When they finally came together, it was similar to the last time, with more mixed arguing and grooming. And then, amazingly enough, Pulla allowed himself to be mounted. It was only once, and he was really tense during it, just ears down and eyes narrow, but he allowed it to go on for a good while before the boy's grooming became too harsh and he finally complained and pulled himself away. It was the only time this happened, and afterwards he avoided the boy's advances again for a bit, and then they both again separated and seemed to just decide to do something else. I let them roam for about ten minutes, but they did not approach each other again. I think it's still a good sign, probably? It kind of feels like they're respecting each other's space more and taking care about how to manage this.
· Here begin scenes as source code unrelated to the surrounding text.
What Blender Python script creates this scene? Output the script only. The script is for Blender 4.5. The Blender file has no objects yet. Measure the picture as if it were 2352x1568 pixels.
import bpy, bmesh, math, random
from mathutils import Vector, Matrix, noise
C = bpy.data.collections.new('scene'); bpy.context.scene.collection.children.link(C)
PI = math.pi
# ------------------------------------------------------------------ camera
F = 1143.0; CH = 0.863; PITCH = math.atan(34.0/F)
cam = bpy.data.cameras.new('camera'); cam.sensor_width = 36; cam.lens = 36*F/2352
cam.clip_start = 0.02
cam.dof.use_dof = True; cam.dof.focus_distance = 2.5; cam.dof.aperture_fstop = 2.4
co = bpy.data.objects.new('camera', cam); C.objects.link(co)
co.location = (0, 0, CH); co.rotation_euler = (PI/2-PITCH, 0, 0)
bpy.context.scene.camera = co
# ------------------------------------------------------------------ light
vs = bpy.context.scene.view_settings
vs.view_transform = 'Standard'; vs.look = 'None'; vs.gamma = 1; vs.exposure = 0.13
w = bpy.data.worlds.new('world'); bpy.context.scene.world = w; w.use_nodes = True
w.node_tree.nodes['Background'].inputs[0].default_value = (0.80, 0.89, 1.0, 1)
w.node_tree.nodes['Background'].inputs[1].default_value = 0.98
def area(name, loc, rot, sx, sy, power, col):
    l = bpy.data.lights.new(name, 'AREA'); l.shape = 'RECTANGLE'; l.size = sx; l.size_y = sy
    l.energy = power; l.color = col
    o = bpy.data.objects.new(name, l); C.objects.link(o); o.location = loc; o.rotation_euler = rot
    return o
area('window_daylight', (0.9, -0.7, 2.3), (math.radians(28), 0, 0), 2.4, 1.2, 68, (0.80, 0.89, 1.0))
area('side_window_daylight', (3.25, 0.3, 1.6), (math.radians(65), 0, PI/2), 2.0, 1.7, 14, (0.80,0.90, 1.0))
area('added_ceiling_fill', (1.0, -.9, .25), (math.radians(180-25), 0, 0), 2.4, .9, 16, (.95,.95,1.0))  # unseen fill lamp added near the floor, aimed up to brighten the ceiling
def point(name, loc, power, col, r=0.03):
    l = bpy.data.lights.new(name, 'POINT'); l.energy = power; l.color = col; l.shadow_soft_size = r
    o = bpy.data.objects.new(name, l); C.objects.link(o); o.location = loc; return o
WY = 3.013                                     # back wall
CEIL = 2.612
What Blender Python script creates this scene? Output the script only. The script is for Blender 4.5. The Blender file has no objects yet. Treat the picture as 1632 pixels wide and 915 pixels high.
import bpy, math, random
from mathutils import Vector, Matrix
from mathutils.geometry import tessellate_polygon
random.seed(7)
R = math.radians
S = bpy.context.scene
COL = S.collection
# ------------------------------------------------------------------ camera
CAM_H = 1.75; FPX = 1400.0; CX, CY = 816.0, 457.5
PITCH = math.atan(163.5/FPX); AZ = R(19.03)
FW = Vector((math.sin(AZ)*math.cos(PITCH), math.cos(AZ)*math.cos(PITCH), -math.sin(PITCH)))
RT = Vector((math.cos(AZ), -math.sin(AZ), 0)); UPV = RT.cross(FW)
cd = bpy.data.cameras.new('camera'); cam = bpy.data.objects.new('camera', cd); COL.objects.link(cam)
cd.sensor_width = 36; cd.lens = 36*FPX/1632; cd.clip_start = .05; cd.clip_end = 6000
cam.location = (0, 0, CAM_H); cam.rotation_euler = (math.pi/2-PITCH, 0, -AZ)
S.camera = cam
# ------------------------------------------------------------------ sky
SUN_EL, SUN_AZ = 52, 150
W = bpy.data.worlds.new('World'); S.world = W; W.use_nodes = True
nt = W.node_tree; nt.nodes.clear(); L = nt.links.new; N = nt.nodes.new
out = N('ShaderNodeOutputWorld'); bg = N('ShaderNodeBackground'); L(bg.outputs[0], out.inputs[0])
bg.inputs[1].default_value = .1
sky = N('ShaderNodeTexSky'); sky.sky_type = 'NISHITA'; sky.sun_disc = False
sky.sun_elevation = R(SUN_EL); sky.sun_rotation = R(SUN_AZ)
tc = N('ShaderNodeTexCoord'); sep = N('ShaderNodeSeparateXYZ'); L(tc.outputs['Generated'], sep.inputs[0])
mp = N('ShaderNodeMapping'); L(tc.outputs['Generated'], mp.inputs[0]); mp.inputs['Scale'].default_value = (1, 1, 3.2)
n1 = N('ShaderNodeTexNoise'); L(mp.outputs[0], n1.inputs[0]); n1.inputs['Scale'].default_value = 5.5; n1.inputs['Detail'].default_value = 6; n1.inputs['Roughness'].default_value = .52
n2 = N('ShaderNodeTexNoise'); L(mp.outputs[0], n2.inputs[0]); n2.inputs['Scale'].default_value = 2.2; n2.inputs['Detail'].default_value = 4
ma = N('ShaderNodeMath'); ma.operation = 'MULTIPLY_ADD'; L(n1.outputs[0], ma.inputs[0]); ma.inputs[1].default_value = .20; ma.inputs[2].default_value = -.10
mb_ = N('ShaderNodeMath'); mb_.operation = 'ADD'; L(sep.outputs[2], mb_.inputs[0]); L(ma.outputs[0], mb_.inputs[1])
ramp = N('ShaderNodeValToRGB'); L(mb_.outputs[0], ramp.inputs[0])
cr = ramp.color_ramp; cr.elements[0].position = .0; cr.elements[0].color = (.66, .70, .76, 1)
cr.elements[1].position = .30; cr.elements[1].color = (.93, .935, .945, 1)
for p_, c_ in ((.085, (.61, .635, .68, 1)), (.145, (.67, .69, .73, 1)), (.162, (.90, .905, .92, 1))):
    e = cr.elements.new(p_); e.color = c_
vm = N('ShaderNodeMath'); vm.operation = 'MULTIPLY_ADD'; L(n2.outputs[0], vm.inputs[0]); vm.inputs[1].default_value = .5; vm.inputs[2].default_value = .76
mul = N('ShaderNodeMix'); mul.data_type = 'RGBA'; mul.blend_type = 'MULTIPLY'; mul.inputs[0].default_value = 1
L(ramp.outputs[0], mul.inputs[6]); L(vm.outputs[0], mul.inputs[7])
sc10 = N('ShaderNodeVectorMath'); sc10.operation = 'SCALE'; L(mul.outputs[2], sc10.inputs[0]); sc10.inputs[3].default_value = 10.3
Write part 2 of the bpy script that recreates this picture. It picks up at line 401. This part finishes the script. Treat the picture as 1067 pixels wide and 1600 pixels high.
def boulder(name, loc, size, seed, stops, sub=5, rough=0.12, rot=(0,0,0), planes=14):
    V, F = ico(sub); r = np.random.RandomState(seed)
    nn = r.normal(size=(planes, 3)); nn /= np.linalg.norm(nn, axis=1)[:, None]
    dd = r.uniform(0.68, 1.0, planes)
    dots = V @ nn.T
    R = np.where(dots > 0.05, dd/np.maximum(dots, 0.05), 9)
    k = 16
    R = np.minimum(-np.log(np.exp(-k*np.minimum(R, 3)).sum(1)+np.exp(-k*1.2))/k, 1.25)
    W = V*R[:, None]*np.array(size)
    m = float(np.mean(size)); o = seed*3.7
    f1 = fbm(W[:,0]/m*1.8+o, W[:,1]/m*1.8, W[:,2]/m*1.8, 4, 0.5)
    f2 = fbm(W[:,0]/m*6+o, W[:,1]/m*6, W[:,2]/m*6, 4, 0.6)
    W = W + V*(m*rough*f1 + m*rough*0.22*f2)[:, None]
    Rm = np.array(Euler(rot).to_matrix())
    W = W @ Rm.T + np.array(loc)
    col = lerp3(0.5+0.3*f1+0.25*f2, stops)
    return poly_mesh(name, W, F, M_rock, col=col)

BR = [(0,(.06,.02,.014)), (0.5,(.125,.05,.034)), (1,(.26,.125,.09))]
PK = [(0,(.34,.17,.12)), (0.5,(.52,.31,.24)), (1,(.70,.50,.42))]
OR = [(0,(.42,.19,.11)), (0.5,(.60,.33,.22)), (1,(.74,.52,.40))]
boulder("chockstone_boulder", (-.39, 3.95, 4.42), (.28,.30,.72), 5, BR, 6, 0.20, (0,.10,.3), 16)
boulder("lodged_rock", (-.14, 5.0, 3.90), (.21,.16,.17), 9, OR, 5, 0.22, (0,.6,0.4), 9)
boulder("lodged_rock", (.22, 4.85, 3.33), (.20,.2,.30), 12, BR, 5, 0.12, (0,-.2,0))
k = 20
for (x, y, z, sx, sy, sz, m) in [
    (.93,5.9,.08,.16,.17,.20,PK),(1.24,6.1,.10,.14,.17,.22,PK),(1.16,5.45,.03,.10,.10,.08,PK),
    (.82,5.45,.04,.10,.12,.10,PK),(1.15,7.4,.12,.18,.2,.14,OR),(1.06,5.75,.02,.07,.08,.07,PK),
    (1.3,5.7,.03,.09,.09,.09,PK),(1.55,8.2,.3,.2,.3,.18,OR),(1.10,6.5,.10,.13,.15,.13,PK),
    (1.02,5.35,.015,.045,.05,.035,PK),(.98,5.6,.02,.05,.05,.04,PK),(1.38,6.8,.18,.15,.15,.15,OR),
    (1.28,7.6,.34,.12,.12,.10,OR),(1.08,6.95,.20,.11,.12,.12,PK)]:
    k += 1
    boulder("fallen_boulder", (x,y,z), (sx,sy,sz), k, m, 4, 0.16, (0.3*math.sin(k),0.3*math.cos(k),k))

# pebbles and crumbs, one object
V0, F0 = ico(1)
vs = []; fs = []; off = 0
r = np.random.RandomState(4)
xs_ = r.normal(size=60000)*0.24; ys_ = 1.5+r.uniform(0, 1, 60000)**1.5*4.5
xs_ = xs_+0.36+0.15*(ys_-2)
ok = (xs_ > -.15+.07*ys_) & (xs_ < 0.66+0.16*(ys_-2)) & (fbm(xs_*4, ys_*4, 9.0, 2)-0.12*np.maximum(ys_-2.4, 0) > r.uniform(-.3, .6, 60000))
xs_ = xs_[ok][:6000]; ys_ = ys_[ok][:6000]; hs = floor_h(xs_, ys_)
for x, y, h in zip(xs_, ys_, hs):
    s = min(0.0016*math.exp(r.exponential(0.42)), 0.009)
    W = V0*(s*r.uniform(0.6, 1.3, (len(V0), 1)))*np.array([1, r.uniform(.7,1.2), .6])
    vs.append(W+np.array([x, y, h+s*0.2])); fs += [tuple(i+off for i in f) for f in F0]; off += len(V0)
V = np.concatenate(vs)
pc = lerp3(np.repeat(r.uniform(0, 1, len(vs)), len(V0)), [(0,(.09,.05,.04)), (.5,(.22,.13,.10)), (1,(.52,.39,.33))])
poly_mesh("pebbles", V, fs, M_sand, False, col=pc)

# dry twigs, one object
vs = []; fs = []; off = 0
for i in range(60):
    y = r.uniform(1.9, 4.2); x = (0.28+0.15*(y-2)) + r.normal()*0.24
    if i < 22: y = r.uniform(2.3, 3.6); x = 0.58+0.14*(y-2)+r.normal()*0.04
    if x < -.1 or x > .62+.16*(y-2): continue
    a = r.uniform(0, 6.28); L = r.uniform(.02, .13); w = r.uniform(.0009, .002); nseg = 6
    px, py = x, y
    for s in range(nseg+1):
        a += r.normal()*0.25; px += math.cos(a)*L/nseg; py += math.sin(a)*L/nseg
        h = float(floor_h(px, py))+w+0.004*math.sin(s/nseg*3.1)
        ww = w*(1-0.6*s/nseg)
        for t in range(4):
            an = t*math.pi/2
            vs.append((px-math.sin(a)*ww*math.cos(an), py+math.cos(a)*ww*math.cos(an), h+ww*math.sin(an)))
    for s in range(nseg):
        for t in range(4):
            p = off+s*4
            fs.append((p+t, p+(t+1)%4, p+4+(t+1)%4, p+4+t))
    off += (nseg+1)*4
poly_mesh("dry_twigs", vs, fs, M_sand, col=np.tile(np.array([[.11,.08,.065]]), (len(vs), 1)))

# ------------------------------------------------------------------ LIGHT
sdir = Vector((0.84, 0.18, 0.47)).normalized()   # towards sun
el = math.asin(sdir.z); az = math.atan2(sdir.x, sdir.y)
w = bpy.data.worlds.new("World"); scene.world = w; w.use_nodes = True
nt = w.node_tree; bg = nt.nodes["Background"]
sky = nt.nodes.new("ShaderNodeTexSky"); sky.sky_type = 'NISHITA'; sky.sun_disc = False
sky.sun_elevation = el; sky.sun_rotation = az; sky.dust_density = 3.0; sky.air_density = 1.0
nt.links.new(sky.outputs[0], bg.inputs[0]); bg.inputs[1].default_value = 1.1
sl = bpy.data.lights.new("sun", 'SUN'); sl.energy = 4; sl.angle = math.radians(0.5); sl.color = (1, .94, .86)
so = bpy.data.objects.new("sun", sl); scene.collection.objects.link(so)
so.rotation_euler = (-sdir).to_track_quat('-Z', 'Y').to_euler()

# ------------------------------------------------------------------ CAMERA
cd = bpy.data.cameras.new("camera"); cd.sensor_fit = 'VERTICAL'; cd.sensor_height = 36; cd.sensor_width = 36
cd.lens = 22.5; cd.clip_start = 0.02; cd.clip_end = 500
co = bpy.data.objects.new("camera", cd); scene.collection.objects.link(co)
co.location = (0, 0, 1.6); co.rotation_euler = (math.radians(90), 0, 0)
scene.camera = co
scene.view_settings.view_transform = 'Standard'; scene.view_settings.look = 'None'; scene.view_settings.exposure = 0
One weird thing I've noticed is that Pulla no longer uses their shared sand bath. Instead, he rolls around on the floor in the sand the boy kicks out from the bowl when he's rolling around. And it's not because he doesn't want to get in at the same time, because he keeps out of it even when the boy's not in there - or even in the kitchen. I bring Pulla in before the boy, and he just looks at the sand bath and starts rolling on the floor, even before there's sand there. So he clearly wants to sand bathe, but it kind of feels like he's considering it the pup's territory now, and is not going in. It's strange.
(I did change the vessel I use for it recently, since Pulla genuinely could not get over the edge of the taller box that we've used before. But it had been the same low glass baking pan for a couple of weeks already, and he had no problem using it before the boy came.)